--- Aim ---
Look through the lines below and extract each one that contains "scene".

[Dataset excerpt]
====
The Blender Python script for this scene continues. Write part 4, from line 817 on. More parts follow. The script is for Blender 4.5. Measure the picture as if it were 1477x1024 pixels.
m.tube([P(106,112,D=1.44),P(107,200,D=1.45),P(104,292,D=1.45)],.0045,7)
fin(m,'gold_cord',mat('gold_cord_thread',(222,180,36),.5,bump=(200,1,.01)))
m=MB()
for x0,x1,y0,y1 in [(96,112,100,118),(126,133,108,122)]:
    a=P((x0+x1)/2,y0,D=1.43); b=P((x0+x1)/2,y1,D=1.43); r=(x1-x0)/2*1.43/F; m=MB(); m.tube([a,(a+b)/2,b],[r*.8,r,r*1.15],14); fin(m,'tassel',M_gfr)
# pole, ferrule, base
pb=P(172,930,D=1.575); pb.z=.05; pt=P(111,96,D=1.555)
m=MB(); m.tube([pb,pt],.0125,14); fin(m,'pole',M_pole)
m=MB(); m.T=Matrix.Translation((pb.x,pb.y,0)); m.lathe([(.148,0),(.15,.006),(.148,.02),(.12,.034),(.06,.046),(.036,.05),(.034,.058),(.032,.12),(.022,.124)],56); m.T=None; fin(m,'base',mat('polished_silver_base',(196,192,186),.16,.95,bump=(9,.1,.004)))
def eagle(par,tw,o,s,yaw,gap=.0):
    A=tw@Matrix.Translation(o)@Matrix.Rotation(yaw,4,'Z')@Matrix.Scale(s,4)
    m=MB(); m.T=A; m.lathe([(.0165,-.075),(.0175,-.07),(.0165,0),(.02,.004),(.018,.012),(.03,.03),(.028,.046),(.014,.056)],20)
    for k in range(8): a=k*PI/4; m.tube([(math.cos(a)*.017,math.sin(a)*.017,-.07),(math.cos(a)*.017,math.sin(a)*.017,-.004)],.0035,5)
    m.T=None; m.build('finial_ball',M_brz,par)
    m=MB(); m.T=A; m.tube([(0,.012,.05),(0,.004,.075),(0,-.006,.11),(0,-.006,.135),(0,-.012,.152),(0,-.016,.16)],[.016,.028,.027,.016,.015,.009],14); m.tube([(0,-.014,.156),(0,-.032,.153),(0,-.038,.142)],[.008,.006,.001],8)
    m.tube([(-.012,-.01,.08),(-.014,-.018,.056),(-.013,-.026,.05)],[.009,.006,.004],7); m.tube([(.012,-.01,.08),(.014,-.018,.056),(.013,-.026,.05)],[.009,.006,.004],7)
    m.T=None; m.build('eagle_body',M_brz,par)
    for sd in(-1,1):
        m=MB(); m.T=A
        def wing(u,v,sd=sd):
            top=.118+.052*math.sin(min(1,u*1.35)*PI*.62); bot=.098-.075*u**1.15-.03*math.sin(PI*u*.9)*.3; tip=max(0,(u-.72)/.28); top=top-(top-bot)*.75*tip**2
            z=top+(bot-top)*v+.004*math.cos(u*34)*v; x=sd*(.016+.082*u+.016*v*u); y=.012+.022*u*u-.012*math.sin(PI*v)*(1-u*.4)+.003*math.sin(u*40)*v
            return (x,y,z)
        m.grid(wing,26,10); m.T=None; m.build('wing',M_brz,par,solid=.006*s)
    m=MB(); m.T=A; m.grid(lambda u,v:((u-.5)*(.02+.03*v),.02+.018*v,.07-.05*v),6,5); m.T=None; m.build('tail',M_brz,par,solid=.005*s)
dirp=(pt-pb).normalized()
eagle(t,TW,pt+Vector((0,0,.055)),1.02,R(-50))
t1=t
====
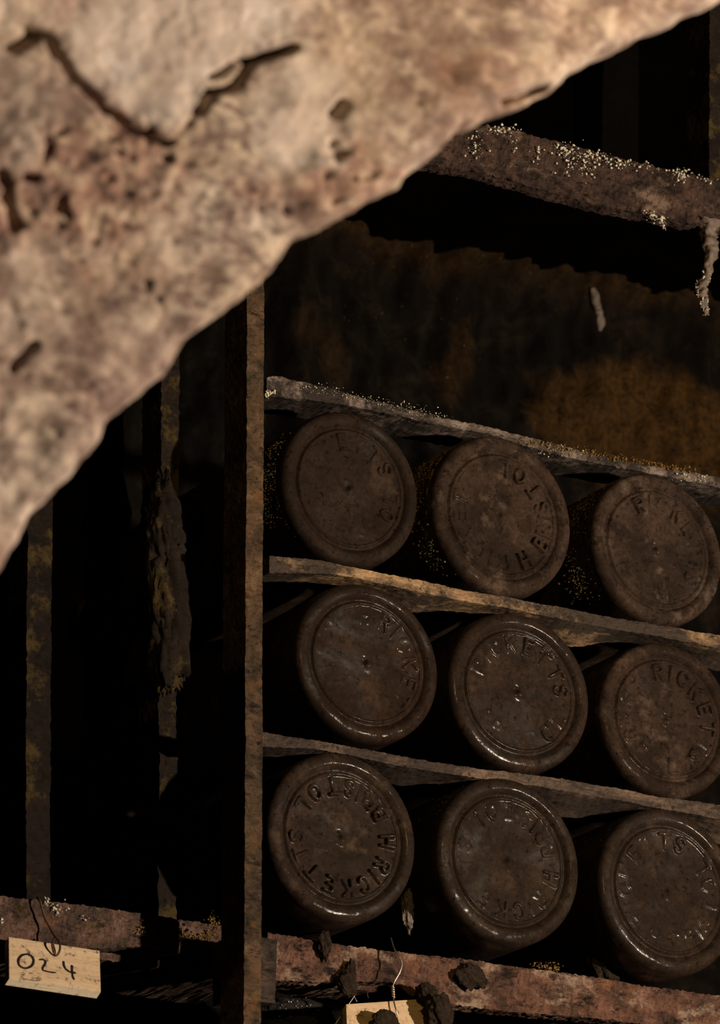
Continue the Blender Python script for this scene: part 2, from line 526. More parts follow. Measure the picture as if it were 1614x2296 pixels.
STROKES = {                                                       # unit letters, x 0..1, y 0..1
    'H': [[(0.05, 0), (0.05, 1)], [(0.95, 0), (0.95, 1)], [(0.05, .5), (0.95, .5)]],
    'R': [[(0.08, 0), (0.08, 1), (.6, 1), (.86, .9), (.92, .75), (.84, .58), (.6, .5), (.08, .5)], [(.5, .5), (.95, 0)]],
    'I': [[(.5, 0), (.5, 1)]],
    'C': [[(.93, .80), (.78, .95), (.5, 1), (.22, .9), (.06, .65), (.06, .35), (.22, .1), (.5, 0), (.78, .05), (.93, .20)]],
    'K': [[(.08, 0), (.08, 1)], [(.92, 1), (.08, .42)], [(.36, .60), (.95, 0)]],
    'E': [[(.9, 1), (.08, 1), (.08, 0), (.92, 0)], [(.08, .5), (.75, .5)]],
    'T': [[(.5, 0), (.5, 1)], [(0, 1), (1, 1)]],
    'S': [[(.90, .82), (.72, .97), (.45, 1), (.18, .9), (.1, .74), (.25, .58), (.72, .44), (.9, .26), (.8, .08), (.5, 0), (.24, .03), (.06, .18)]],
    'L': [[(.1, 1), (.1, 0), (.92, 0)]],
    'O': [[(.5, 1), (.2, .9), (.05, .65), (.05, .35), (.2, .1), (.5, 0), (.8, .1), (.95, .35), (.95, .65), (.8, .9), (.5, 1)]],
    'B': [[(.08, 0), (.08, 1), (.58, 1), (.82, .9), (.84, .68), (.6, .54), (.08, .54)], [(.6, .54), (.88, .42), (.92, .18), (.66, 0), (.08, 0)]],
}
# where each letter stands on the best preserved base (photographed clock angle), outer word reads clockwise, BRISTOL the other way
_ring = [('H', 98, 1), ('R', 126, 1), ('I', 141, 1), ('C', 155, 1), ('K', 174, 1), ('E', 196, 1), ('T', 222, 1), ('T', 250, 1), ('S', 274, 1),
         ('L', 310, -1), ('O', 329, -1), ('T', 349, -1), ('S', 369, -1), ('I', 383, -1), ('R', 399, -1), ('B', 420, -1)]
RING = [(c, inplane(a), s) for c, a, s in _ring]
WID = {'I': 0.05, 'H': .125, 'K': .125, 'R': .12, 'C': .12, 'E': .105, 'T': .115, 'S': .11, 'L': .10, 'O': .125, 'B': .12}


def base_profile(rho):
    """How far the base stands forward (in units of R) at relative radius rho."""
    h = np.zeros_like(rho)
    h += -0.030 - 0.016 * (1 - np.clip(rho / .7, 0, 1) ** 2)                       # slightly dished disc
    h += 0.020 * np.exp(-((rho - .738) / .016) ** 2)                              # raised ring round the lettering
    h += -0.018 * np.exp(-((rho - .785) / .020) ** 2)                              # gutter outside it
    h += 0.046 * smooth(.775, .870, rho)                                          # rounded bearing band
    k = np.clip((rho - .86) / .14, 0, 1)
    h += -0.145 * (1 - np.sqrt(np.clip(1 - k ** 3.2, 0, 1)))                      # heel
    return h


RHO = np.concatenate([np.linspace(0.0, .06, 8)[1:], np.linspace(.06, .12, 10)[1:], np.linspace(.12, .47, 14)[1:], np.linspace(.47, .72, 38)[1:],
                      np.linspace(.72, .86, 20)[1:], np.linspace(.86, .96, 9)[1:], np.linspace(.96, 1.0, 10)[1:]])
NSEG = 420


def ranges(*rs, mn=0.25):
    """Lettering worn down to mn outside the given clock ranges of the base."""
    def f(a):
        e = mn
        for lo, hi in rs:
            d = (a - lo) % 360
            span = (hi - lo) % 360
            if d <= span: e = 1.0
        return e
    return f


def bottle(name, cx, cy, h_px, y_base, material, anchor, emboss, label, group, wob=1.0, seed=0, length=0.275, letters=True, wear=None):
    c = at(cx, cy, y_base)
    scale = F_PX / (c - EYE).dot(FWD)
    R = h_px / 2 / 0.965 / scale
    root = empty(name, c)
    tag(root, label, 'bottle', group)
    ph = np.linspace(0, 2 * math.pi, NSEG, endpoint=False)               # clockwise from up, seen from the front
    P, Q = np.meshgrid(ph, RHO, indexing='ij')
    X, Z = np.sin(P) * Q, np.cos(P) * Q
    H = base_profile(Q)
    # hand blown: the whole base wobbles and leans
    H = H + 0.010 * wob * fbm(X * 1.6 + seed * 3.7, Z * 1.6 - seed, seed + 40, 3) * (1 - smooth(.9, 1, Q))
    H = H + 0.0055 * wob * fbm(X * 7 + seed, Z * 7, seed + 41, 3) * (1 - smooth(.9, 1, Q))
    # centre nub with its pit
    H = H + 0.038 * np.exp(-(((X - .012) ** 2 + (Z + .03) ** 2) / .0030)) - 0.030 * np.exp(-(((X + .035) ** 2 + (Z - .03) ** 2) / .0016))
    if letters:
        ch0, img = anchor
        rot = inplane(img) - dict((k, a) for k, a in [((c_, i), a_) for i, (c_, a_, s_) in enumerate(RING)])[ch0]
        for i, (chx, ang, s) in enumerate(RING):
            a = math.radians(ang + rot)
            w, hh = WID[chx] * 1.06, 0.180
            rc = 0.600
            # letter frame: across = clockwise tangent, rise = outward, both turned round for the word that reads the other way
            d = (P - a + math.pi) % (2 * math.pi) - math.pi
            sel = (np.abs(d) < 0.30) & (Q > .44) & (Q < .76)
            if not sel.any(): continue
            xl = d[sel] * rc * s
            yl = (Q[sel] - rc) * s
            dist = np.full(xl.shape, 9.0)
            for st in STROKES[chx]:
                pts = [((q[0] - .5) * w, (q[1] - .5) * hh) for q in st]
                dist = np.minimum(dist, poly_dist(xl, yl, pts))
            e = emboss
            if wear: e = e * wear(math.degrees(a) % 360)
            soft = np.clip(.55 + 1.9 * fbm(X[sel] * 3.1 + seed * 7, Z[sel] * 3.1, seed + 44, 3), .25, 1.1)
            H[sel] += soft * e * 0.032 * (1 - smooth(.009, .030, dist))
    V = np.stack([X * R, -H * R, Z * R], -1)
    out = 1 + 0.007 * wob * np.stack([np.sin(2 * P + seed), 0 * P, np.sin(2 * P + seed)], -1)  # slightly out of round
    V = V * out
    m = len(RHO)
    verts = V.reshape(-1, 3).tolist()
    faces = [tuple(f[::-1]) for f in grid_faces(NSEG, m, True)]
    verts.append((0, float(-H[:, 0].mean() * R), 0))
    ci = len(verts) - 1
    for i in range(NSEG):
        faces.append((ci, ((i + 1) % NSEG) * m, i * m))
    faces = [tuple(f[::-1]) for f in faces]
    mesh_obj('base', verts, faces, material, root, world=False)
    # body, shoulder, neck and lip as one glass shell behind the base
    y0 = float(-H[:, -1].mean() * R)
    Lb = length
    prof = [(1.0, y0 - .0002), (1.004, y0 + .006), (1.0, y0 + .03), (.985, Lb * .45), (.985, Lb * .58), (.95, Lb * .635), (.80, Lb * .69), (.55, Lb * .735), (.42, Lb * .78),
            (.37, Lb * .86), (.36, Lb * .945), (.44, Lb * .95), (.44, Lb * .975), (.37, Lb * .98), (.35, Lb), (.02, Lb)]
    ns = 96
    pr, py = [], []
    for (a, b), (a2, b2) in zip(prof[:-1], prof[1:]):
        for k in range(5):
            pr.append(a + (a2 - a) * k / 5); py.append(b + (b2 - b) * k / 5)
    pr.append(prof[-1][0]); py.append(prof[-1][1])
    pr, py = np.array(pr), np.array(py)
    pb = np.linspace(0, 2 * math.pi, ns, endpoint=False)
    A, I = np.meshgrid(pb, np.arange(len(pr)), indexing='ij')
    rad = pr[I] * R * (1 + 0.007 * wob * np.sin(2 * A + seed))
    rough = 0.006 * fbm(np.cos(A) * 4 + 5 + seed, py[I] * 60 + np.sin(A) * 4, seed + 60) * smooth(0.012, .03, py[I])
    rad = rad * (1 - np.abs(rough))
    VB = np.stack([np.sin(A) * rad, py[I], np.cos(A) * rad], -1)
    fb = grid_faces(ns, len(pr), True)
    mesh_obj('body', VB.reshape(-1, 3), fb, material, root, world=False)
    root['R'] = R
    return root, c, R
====
--- Reply ---
The Blender Python script for this scene continues. Write part 4, from line 817 on. More parts follow. The script is for Blender 4.5. Measure the picture as if it were 1477x1024 pixels.
Continue the Blender Python script for this scene: part 2, from line 526. More parts follow. Measure the picture as if it were 1614x2296 pixels.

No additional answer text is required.